## begin Excerpted records

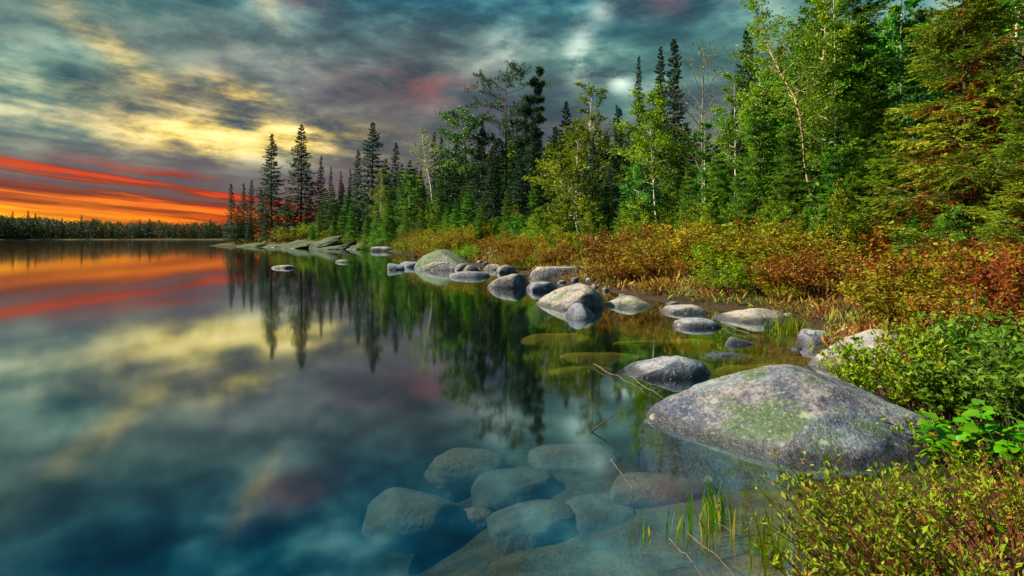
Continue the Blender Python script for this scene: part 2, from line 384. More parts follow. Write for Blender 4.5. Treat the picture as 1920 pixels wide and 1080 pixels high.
def water_mat():
    m, g = material('still_lake_water')
    geo = g.new('ShaderNodeNewGeometry'); P = geo.outputs['Position']; x, y, z = g.sep(P)
    ci = g.m('ABSOLUTE', g.sep(geo.outputs['Incoming'])[2])
    fres = g.add(.02, g.mul(.98, g.m('POWER', g.sub(1.0, ci), 5.0)))
    gl = g.new('ShaderNodeBsdfGlossy'); gl.distribution = 'GGX'
    gl.inputs['Roughness'].default_value = .05; gl.inputs['Color'].default_value = (.82, .94, 1.0, 1)
    tr = g.new('ShaderNodeBsdfTransparent'); tr.inputs['Color'].default_value = (.86, .95, .97, 1)
    mx = g.new('ShaderNodeMixShader')
    g.put(mx.inputs[0], g.m('POWER', fres, .43, clamp=True))
    m.node_tree.links.new(tr.outputs[0], mx.inputs[1]); m.node_tree.links.new(gl.outputs[0], mx.inputs[2])
    va = g.new('ShaderNodeVolumeAbsorption'); va.inputs['Color'].default_value = (.40, .60, .62, 1); va.inputs['Density'].default_value = 1.6
    return finish(m, g, mx.outputs[0], va.outputs[0])
M['water'] = water_mat()
# ------------------------------------------------------------------ terrain, lake
LAKE = np.array([(-200, -120), (-30, -25), (-5, -4.2), (-1.2, -.9), (.5, .3), (1.0, 1.5), (1.22, 2.3), (1.55, 2.75), (2.2, 3.15), (2.95, 3.5), (3.2, 4.5), (3.35, 6.0),
    (3.9, 7.3), (4.6, 8.6), (4.9, 9.8), (4.1, 11.2), (3.3, 12.4), (2.7, 14), (2.3, 16), (1.4, 18.5), (.9, 20.5), (-.5, 25), (-1.4, 28), (-4.3, 34), (-6.5, 40), (-10.4, 51),
    (-14, 62), (-17.3, 71), (-26, 79), (-36, 86), (-46, 93), (-54, 101), (-50, 120), (-30, 150), (0, 220), (60, 330), (80, 400), (-60, 402), (-200, 396), (-420, 402), (-900, 380), (-900, -120)], float)
def lake_d(P):
    """signed distance to the shoreline, positive on land"""
    P = np.atleast_2d(P); A = LAKE; B = np.roll(LAKE, -1, 0)
    best = np.full(len(P), 1e18); inside = np.zeros(len(P), bool)
    for a, b in zip(A, B):
        ab = b - a; ap = P - a
        t = np.clip((ap @ ab) / (ab @ ab), 0, 1)
        q = ap - t[:, None] * ab
        best = np.minimum(best, (q * q).sum(1))
        c = (a[1] > P[:, 1]) != (b[1] > P[:, 1])
        with np.errstate(divide='ignore', invalid='ignore'):
            xi = (b[0] - a[0]) * (P[:, 1] - a[1]) / (b[1] - a[1]) + a[0]
        inside ^= c & (P[:, 0] < xi)
    return np.sqrt(best) * np.where(inside, -1, 1)
def sstep(x, a, b):
    t = np.clip((x - a) / (b - a), 0, 1); return t * t * (3 - 2 * t)
def wob(x, y, f, s):
    return np.sin(x * f + s) * np.cos(y * f * 1.13 + s * 1.7) + .5 * np.sin(x * f * 2.3 + y * f * 1.7 + s * 3.1)
def height(P):
    P = np.atleast_2d(np.asarray(P, float)); d = lake_d(P); x, y = P[:, 0], P[:, 1]
    d = d + wob(x, y, .8, 1.0) * .14 * np.clip(np.abs(d), 0, 1) + wob(x, y, 2.7, 2.0) * .05
    land = .62 * (1 - np.exp(-np.maximum(d, 0) / 2.6)) + .022 * np.clip(d, 0, 80)
    hump = 2.6 * np.exp(-(((x + 34) / 15) ** 2 + ((y - 98) / 13) ** 2)) * sstep(d, 0, 9)
    land += hump + wob(x, y, .35, .4) * .10 * sstep(d, 0, 4) + wob(x, y, 1.9, 3.) * .035 * sstep(d, 0, 1)
    dd = np.maximum(-d, 0)
    steep = 1 + 2.2 * sstep(-x, -.1, 2.2) * sstep(-y, -9, -2)
    bed = -5.0 * (1 - np.exp(-.045 * dd * steep)) + wob(x, y, 1.3, 5.) * .03 * sstep(dd, 0, 1)
    return np.where(d >= 0, land, bed)
def gz(x, y): return float(height([(x, y)])[0])
def build_terrain():
    th = np.concatenate([np.linspace(-180, -52, 50)[:-1], np.linspace(-52, 52, 400), np.linspace(52, 180, 50)[1:-1]]) * np.pi / 180
    r = np.concatenate([[.05, .3], np.geomspace(.6, 4500, 300)])
    RR, TT = np.meshgrid(r, th, indexing='ij')
    X = (RR * np.sin(TT)).ravel(); Y = (RR * np.cos(TT)).ravel()
    Z = height(np.stack([X, Y], 1))
    n, k = len(r), len(th)
    i = np.arange(n - 1)[:, None] * k; j = np.arange(k)[None]; j2 = (j + 1) % k
    F = np.stack([i + j2, i + j, i + k + j, i + k + j2], -1).reshape(-1, 4)
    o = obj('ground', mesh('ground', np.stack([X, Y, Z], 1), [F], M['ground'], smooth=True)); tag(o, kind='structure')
build_terrain()
def build_water():
    x0, x1, y0, y1, z0 = -950, 180, -180, 460, -9
    V = [(x0, y0, 0), (x1, y0, 0), (x1, y1, 0), (x0, y1, 0), (x0, y0, z0), (x1, y0, z0), (x1, y1, z0), (x0, y1, z0)]
    F = [(0, 1, 2, 3), (7, 6, 5, 4), (0, 4, 5, 1), (1, 5, 6, 2), (2, 6, 7, 3), (3, 7, 4, 0)]
    o = obj('lake_water', mesh('lake_water', V, [F], M['water'])); tag(o, kind='structure')
build_water()

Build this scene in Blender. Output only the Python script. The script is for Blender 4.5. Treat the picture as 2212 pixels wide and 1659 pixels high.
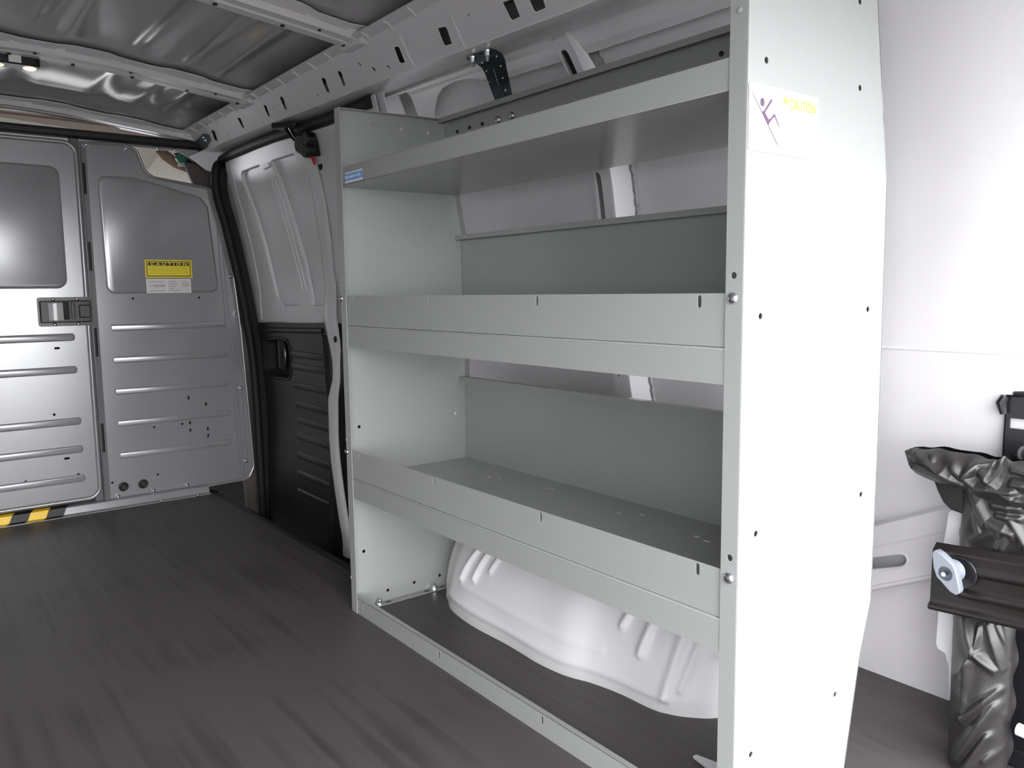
import bpy, bmesh, math, random
from mathutils import Vector, Matrix, noise
random.seed(7)
for o in list(bpy.data.objects): bpy.data.objects.remove(o, do_unlink=True)
S = bpy.context.scene
COL = S.collection
PI = math.pi

# ------------------------------------------------------------------ camera
CAM = Vector((-0.834, -0.6101, 0.7602)); YAW, PITCH, ROLL, FPX = 0.6603, -0.1152, -0.0125, 1737.04
sy, cy_, sp, cp = math.sin(YAW), math.cos(YAW), math.sin(PITCH), math.cos(PITCH)
FW = Vector((sy*cp, cy_*cp, sp)); RT0 = Vector((cy_, -sy, 0)); UP0 = RT0.cross(FW)
RT = RT0*math.cos(ROLL) + UP0*math.sin(ROLL); UP = -RT0*math.sin(ROLL) + UP0*math.cos(ROLL)
cam = bpy.data.objects.new('camera', bpy.data.cameras.new('camera')); COL.objects.link(cam)
m = Matrix((RT, UP, -FW)).transposed().to_4x4(); m.translation = CAM
cam.matrix_world = m
cam.data.sensor_width = 36; cam.data.lens = FPX/2212*36; cam.data.clip_start = 0.02; cam.data.clip_end = 200
S.camera = cam

# ------------------------------------------------------------------ daylight
W = bpy.data.worlds.new('world'); S.world = W; W.use_nodes = True
nt = W.node_tree; nt.nodes.clear()
out = nt.nodes.new('ShaderNodeOutputWorld'); bg = nt.nodes.new('ShaderNodeBackground')
tc = nt.nodes.new('ShaderNodeTexCoord'); sx = nt.nodes.new('ShaderNodeSeparateXYZ'); cr = nt.nodes.new('ShaderNodeValToRGB')
nt.links.new(tc.outputs['Generated'], sx.inputs[0]); nt.links.new(sx.outputs['Z'], cr.inputs[0])
cr.color_ramp.elements[0].position = 0.0; cr.color_ramp.elements[0].color = (.80, .82, .86, 1)
cr.color_ramp.elements[1].position = 0.8; cr.color_ramp.elements[1].color = (1.0, 1.0, 1.0, 1)
nt.links.new(cr.outputs[0], bg.inputs[0]); bg.inputs[1].default_value = 5.0
nt.links.new(bg.outputs[0], out.inputs[0])
sun = bpy.data.objects.new('sun', bpy.data.lights.new('sun', 'SUN')); COL.objects.link(sun)
sun.data.energy = 1.6; sun.data.angle = math.radians(50); sun.data.color = (1, .99, .97)
sun.rotation_euler = (Vector((0.18, 1.0, -0.22))).to_track_quat('-Z', 'Y').to_euler()
S.view_settings.view_transform = 'Standard'; S.view_settings.look = 'None'
S.view_settings.gamma = 1; S.view_settings.use_curve_mapping = False
S.view_settings.exposure = 0.87

# ------------------------------------------------------------------ helpers
def ray(px, py): return FW + RT*((px-1106)/FPX) - UP*((py-829.5)/FPX)
def hx(px, py, x): d = ray(px, py); return CAM + d*((x-CAM.x)/d.x)
def hy(px, py, y): d = ray(px, py); return CAM + d*((y-CAM.y)/d.y)
def hz(px, py, z): d = ray(px, py); return CAM + d*((z-CAM.z)/d.z)
def hs(px, py, fn):
    p = hx(px, py, fn(.6))
    for _ in range(30): p = hx(px, py, .5*p.x+.5*fn(p.z))
    return p
def lerpf(tab):
    def f(v):
        if v <= tab[0][0]: return tab[0][1]
        for (a, b), (c, d) in zip(tab, tab[1:]):
            if v <= c:
                t = (v-a)/(c-a); return b+(d-b)*t
        return tab[-1][1]
    return f
def smoothf(tab):
    f = lerpf(tab)
    def g(v): return sum(f(v+k*.02)*w for k, w in ((-2, .1), (-1, .2), (0, .4), (1, .2), (2, .1)))
    return g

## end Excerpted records

Task goal — Only the lines from the one with "Build this scene" through the one with "PI = math.pi" belong in your copy; retype them exactly and drop any pictures.

Exercise output —
Build this scene in Blender. Output only the Python script. The script is for Blender 4.5. Treat the picture as 2212 pixels wide and 1659 pixels high.
import bpy, bmesh, math, random
from mathutils import Vector, Matrix, noise
random.seed(7)
for o in list(bpy.data.objects): bpy.data.objects.remove(o, do_unlink=True)
S = bpy.context.scene
COL = S.collection
PI = math.pi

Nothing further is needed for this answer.